For sending soap messages to a webservice we need to include a client authentication certificate with these messages. Normally we simply created a self signed client auth. certificate (with as a common name the name of that particular client, not domainname). However we are asked to not self-sign the client auth. certificate anymore.

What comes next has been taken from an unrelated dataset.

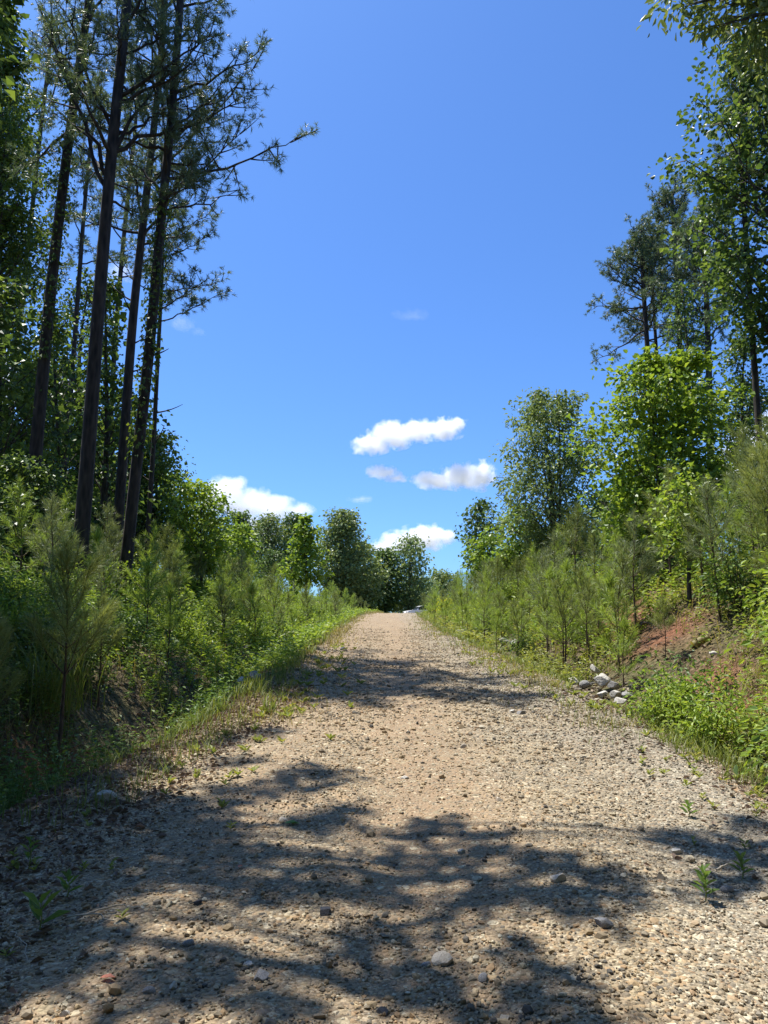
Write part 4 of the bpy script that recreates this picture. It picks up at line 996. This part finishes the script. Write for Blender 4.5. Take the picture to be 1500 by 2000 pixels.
# ------------------------------------------------------------------ rocks
def rock_mesh(seed, n_pl=9, flat=.7):
    import bmesh
    bm = bmesh.new(); bmesh.ops.create_icosphere(bm, subdivisions=4, radius=1.0)
    V = np.array([v.co[:] for v in bm.verts]); F = np.array([[v.index for v in f.verts] for f in bm.faces]); bm.free()
    r = np.random.RandomState(seed)
    for k in range(n_pl):
        nrm = norm(r.randn(3)); dd = .5+.32*r.rand()
        over_ = V@nrm-dd; V = V-np.where(over_ > 0, over_, 0)[:, None]*nrm*.96
    V += V*(.05*r.randn(len(V), 1)*.25)
    V *= np.array([1, .8+.2*r.rand(), flat])
    mb = MB(); mb.add(V, F); return mb
ROCKM = {}
def rock(label, p, size, mat, seed, group=None, name='rock', cat='rock', sink=.42, rz=None, flat=.7):
    key = (seed % 7, mat, round(flat, 1))
    if key not in ROCKM: ROCKM[key] = rock_mesh(seed % 7+40, 9, flat).mesh(name, False, M[mat])
    o = solo(name, ROCKM[key], label, cat, group, (p[0], p[1], p[2]+size*flat*(1-sink)*.8))
    o.scale = (size,)*3; o.rotation_euler = (.2*math.sin(seed*3), .2*math.cos(seed*5), seed*1.7 if rz is None else rz)
    return o
def rock_px(label, px, py, wpx, mat, seed, **kw):
    g = hit(px, py); dist = g[1]*CP+(g[2]-CAMZ)*SP
    rock(label, g, max(.01, wpx/FPX*dist/2), mat, seed, **kw)
ST = 'single stones on the gravel'
for a in [('chunky cream stone standing out on the shaded gravel at the bottom', 865, 1886, 46, 'rock_cream', 1), ('flat cream stone in a sunlit patch right of the middle', 1091, 1722, 34, 'rock_cream', 2), ('pale squarish stone at the edge of the right shade', 1318, 1668, 26, 'rock_pale', 3),
          ('grey stone with pale top beside the green sprouts at lower left', 366, 1848, 26, 'rock_grey', 4), ('rusty orange stone at the bottom left', 212, 1978, 32, 'rock_orange', 5), ('blackish stone in the middle of the gravel shade', 634, 1786, 30, 'rock_dark', 6),
          ('white-topped small stone between the two lower sunlit patches', 485, 1893, 22, 'rock_pale', 7), ('round cream pebble at the bottom left, right of the red leaf', 338, 1932, 24, 'rock_cream', 8), ('pale stone near the bottom edge left of the rusty stone', 128, 1985, 24, 'rock_pale', 9),
          ('pale upright pebble above the rusty orange stone', 176, 1962, 18, 'rock_cream', 10), ('grey-blue stone left of the cream chunk', 832, 1890, 20, 'rock_grey', 11), ('flat grey stone right of the cream chunk', 945, 1918, 26, 'rock_grey', 12),
          ('small yellowish stone at the bottom edge right of the middle', 988, 1996, 26, 'rock_cream', 13), ('dark blue-grey stone at the bottom edge', 748, 1985, 26, 'rock_dark', 14), ('pale stone by the curved shade edge above the middle', 900, 1668, 20, 'rock_pale', 15),
          ('small pale stone on the shade in the middle of the road', 905, 1630, 16, 'rock_pale', 16), ('grey broad stone below the weeds at the right', 1178, 1810, 40, 'rock_grey', 17), ('grey stone in the shade below the upright weed', 1420, 1742, 26, 'rock_grey', 18),
          ('pale flat stone at the left berm', 207, 1565, 40, 'rock_pale', 19), ('small white stone near the middle of the upper gravel', 1018, 1395, 18, 'rock_grey', 20), ('pale grey stone on the sunny gravel right of the middle', 1000, 1392, 14, 'rock_pale', 21),
          ('cream stone alone on the sunny gravel left of centre', 905, 1462, 16, 'rock_cream', 22), ('tan stone on the sunny gravel below the right shade', 975, 1566, 20, 'rock_cream', 23), ('white stone left of centre on sunny gravel', 790, 1522, 16, 'rock_pale', 24),
          ('cream stone cluster piece left of the green leaf', 555, 1606, 22, 'rock_cream', 25), ('grey stone lying beside the red leaf', 290, 1945, 26, 'rock_grey', 26), ('brown-grey stone near the bottom left of the middle', 510, 1915, 36, 'rock_grey', 27), ('dark stone at the bottom left of the middle', 385, 1768, 20, 'rock_dark', 28)]:
    rock_px(*a, group=ST, name='stone', cat='stone')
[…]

I am lost in how I can generate a similar client authentication certificate, but from a public and 'known' CA, but without a domain name. Because from what I've seen most CA's validate on domainname-ownership.

Any ideas?

  • Since a certificate need to be verified the server should have more specific requirements about the certificate issuer and content of the certificate than just "not self-signed". Please provide the relevant requirements. Also, the information "web-service" makes it not clear if this is about a client certificate in the context of TLS (i.e. mTLS) or for signing the soap message. Jan 26 at 16:34
  • Who owns the web service? “However, we are asked to not self-sign the client auth. certificate anymore.” By whom?
    – beroal
    Jan 28 at 11:58

2 Answers 2


This is mutual TLS. There are not a lot of standards on how this is done. The server has a list of CAs that it trusts. Your client cert must come from one of those CAs or chain up to one of them. Sometimes the server will advertise the list of client hints, some hide them. If hidden, you have to talk to the server owner.

Running 'openssl s_client -connect server:port' will give you some data. Client hits would look like this

Acceptable client certificate CA names
C = US, ST = California, L = San Francisco, O = "company.com, inc.", CN = company.com Root CA 1
C = US, ST = California, L = San Francisco, O = "company.com, inc.", CN = company.com Internal Root CA 4
C = US, ST = California, L = San Francisco, O = "company.com, inc.", CN = company.com Internal Root CA 3
Shared Requested Signature Algorithms: Ed25519:Ed448:ECDSA+SHA256:ECDSA+SHA384:ECDSA+SHA512:RSA-PSS+SHA256:RSA-PSS+SHA384:RSA-PSS+SHA512:RSA-PSS+SHA256:RSA-PSS+SHA384:RSA-PSS+SHA512:RSA+SHA256:RSA+SHA384:RSA+SHA512
Peer signing digest: SHA256
Peer signature type: RSA-PSS
Server Temp Key: X25519, 253 bits
  • Yes indeed I am referring to mutual TLS or 2-way SSL, but..how do I create a certificate without a domain name (or email) from a known CA...do you know any CA that offers this or is this not possible without self signing? Jan 26 at 19:35
  • Every CA has different enrollment rules, so you have to start with the supported CAs. Jan 26 at 20:29
  • I have decided to designate a subdomain of an existing domain to use as a common (and DNS) name for creating a client auth. certificate. This way I can just create a new SSL cert on that particular domain including validation. Not really what I was looking for but based on the answers the best I can get. Jan 27 at 10:51
  • The name is not enough. The cert must be issued by an approved CA. Making a cert with an arbitrary name is easy, but it will not have the hierarchy of trust needed. Jan 28 at 19:22
  • correct, but by using our own (owned) domain, I can get validated by an approved CA, which turned out hard/impossible without using a self-owned domain. So I will just create a certificate (using sectigo for instance) as if I would use it for my website domain, but then with the additional client auth property. Jan 29 at 12:03

It sounds like what you are looking for may be an S/MIME certificate. S/MIME certificates are typically used to encrypt and sign email messages, but an S/MIME certificate can also be used as a client certificate for authenticating a client with a web server through TLS.

Most well-known certificate authorities (e.g. Sectigo, GlobalSign, etc.) offer S/MIME certificates. To verify that the requestor has access to the email address in the CN and or SAN of the certifciate, the CA will send a challenge to that email address.